There is even the rarity of a specialist leg-spinner, the 25- year-old Trinidian Rajindra Dhanraj, although his presence is as much a deterrent against the Indians doctoring pitches to suit their own spinners as anything else.

Realistically the burden is bound to fall on Walsh and his chief lieutenants, Brian Lara, now elevated to the vice-captaincy, and Carl Hooper and Phil Simmons, the only others with Test experience in India.

It necessitates a shift in emphasis, identified by Michael Holding. 'We've heard a lot about our intimidating fast bowling but now we've got to develop intimidating batting that builds big totals so that this limited attack has something to bowl at,' the former Test bowler said.

And that, of course, means Lara. The prospect of proving himself against high-class spin bowling in alien conditions, the presence of two younger challengers for his batting crown in the opposition, Sachin Tendulkar and Vinod Kambli, should concentrate his mind wonderfully.
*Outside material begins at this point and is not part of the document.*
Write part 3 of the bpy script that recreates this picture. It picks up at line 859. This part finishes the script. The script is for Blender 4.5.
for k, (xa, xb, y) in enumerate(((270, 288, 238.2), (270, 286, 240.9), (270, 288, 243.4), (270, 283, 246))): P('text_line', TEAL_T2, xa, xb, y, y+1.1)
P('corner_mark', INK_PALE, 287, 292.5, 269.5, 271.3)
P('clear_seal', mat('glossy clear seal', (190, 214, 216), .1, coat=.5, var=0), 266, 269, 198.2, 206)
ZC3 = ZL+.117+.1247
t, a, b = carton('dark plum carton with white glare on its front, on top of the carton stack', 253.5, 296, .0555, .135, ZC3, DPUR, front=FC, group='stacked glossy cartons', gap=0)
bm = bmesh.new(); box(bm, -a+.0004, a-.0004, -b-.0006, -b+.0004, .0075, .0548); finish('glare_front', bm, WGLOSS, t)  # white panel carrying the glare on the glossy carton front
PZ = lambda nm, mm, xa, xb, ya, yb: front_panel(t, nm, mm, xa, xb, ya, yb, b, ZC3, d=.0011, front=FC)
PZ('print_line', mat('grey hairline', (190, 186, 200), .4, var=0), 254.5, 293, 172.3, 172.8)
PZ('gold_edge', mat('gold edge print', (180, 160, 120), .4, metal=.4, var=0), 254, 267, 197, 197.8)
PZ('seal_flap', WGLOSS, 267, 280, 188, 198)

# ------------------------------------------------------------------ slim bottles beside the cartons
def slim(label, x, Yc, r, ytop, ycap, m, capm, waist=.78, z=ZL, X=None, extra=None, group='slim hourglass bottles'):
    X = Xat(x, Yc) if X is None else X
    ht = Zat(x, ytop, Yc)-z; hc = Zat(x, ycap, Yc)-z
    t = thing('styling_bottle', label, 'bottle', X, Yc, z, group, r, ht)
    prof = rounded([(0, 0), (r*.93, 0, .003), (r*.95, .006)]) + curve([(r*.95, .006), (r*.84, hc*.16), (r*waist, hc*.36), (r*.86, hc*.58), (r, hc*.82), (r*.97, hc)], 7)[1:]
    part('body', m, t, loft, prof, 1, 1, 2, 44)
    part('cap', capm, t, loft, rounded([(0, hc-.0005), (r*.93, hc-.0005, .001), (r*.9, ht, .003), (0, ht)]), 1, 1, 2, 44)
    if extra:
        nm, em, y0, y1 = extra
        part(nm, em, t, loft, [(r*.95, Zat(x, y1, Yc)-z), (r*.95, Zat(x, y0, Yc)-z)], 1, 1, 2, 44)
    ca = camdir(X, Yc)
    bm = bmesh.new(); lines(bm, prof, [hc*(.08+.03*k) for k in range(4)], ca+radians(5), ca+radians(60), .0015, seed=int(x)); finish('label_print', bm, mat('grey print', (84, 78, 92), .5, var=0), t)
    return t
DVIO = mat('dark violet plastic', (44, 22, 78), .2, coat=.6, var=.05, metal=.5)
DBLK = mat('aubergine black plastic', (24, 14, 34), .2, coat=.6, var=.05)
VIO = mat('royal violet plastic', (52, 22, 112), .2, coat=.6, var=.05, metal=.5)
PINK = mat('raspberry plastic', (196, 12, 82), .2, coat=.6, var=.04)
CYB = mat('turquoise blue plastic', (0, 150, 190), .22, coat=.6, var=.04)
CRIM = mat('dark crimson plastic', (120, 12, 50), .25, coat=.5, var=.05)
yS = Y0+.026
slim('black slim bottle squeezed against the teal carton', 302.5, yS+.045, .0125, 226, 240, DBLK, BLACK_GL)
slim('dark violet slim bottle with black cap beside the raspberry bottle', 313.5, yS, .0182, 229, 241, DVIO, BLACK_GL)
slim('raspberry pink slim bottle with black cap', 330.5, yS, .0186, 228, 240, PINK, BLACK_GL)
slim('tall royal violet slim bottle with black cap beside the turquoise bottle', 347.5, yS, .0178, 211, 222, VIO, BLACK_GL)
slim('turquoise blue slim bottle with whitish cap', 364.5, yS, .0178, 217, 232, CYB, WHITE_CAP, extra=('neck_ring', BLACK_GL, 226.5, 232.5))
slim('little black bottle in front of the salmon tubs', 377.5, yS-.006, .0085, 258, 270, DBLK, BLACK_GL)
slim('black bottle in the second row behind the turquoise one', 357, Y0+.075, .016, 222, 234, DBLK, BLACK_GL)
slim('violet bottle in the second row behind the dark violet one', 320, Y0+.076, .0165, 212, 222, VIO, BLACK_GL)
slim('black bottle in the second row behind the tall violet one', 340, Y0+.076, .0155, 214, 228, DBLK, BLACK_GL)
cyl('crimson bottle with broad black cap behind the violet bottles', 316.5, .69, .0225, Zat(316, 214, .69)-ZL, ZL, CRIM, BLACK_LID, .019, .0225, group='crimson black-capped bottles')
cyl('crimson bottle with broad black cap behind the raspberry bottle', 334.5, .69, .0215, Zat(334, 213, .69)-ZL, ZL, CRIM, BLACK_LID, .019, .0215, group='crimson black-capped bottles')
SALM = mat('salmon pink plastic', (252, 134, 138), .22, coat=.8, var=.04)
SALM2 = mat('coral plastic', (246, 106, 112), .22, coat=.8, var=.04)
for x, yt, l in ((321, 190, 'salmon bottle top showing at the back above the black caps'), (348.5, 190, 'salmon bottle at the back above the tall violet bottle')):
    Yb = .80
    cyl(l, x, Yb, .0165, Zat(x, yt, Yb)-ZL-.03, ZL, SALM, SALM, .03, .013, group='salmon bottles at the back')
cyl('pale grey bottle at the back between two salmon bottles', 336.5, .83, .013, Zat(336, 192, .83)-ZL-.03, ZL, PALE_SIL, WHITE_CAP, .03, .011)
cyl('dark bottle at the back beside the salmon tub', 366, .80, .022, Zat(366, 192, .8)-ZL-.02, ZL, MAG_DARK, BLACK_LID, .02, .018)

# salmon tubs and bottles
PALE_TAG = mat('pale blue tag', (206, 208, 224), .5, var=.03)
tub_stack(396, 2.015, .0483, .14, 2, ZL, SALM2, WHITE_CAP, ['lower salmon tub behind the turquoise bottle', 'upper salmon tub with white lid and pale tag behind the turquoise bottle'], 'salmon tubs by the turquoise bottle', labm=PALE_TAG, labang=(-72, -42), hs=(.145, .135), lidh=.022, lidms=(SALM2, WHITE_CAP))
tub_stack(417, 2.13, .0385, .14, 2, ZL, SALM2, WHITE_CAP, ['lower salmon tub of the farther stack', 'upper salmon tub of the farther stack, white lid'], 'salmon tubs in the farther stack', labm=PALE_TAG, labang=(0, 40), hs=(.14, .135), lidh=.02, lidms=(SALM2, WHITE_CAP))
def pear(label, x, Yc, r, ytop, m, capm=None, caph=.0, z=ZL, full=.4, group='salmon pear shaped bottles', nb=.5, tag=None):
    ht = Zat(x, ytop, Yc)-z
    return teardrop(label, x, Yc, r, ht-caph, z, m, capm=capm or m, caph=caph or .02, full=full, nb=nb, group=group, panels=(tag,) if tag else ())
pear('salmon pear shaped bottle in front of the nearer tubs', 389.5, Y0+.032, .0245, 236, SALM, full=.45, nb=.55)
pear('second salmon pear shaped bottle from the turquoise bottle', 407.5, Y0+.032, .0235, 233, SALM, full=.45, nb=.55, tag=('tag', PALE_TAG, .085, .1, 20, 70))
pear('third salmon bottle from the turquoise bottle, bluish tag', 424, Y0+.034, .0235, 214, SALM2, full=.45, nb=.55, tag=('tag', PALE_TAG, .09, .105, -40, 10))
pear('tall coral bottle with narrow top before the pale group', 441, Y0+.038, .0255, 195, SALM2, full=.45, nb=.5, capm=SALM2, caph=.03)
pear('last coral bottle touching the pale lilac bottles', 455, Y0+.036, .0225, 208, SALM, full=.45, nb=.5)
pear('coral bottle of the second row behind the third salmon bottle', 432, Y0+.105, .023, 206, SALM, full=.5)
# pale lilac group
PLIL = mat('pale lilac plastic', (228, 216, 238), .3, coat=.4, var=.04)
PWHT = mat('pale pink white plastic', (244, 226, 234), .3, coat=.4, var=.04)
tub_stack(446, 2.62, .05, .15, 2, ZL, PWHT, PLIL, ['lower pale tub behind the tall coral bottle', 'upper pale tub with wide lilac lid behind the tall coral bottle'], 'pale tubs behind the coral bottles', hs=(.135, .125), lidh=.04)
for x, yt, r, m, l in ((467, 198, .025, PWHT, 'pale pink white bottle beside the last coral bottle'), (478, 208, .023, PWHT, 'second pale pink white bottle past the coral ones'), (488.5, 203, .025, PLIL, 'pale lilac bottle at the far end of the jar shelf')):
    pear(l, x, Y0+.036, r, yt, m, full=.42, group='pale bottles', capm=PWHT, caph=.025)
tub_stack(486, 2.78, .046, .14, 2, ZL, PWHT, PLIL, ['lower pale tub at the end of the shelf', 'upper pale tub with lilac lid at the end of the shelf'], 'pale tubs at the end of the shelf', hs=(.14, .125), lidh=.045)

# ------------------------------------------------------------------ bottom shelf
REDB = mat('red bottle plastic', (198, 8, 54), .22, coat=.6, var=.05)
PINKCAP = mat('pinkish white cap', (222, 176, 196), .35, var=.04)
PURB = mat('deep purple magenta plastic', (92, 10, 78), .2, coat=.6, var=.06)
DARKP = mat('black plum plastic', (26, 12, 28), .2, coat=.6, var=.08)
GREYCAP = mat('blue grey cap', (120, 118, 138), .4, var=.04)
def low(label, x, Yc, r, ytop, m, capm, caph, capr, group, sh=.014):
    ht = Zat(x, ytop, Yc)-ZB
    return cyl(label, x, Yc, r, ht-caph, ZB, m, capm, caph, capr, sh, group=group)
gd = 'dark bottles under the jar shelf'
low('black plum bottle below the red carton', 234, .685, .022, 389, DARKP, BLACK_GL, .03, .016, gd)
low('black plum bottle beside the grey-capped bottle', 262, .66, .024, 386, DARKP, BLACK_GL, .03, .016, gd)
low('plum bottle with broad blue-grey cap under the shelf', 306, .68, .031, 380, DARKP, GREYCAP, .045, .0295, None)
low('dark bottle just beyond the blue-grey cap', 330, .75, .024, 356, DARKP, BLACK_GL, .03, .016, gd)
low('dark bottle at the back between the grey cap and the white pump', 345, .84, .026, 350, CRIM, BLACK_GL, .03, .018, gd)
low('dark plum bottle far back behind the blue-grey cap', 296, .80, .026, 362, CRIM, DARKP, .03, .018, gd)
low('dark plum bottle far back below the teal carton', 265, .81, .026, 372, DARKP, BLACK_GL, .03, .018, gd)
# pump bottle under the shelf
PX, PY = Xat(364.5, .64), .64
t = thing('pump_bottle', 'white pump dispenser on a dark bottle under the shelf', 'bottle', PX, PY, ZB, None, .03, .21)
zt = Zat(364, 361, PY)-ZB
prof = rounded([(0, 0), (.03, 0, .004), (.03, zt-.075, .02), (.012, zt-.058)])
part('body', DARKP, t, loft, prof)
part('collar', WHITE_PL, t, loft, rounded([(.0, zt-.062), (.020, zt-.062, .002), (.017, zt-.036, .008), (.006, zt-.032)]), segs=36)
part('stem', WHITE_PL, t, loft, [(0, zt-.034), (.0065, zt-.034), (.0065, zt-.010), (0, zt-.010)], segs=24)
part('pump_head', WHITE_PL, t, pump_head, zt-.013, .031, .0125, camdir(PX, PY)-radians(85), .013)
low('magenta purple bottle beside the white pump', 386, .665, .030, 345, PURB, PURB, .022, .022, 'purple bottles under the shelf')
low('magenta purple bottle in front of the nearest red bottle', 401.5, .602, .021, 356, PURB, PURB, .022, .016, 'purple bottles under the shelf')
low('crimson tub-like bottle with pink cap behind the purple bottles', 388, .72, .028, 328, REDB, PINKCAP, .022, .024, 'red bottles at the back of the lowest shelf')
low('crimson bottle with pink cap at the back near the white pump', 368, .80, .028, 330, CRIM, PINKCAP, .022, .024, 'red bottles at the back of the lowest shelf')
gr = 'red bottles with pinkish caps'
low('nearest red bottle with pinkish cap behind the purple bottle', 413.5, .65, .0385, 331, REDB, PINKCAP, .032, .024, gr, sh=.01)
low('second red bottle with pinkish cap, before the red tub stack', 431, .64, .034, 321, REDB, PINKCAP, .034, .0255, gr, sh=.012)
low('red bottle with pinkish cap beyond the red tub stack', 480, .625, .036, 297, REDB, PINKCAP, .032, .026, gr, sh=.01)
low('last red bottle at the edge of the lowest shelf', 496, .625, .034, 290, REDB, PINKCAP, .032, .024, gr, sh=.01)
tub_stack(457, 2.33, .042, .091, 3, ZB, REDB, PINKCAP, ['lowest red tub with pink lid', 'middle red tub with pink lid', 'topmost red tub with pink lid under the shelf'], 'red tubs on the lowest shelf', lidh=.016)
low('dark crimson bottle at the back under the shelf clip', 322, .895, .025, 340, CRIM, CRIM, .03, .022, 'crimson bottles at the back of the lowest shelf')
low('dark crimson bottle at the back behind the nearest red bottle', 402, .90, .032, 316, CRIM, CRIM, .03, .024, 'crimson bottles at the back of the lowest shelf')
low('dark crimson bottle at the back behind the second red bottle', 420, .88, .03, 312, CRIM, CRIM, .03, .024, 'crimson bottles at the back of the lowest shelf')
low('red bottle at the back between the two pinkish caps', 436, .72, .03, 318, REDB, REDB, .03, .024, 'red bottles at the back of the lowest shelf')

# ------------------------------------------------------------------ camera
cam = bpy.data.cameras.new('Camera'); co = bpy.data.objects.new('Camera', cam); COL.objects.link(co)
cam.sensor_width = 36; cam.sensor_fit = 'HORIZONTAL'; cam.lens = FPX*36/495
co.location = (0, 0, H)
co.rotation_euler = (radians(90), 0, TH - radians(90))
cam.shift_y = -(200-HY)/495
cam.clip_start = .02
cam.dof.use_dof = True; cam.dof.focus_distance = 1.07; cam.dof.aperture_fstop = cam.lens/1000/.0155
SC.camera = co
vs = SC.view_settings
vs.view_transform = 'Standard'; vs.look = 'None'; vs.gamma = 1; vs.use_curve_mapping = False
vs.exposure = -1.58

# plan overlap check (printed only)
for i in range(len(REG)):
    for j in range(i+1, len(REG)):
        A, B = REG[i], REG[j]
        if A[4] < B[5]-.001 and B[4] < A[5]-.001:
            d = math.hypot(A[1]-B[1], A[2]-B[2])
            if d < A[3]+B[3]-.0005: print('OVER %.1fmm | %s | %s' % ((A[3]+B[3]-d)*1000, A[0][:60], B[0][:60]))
Lara's tour, however, got off to a bad start yesterday. He did not play in the five-wicket defeat in the opening match against Chandigarh and was fined an undisclosed sum, along with Hooper, for missing a pre-tour meeting of the West Indies squad in London.

ITINERARY: 17 Oct: First one-day international (Faridabad); 20: Second one-day international (Bombay); 7 Nov: Third one- day international (Vishakhapatnam); 9: Fourth one-day international (Cuttack); 11: Fifth one-day international (Jaipur); 13-15: Board President's XI (Bangalore); 18-22: First Test (Bombay); 25-27: Bombay (Ranji Trophy champions) (Calicut); 1-5 Dec: Second Test (Nagpur); 10-14: Third Test (Chandigarh). Triangular one-day series: 23 Oct: India v West Indies (Madras); 26: West Indies v New Zealand (Goa); 28: India v New Zealand (Baroda); 30: India v West Indies (Kanpur); 1 Nov: West Indies v New Zealand (Guwahati); 3: India v New Zealand (Delhi); 5: Day / night final (Calcutta).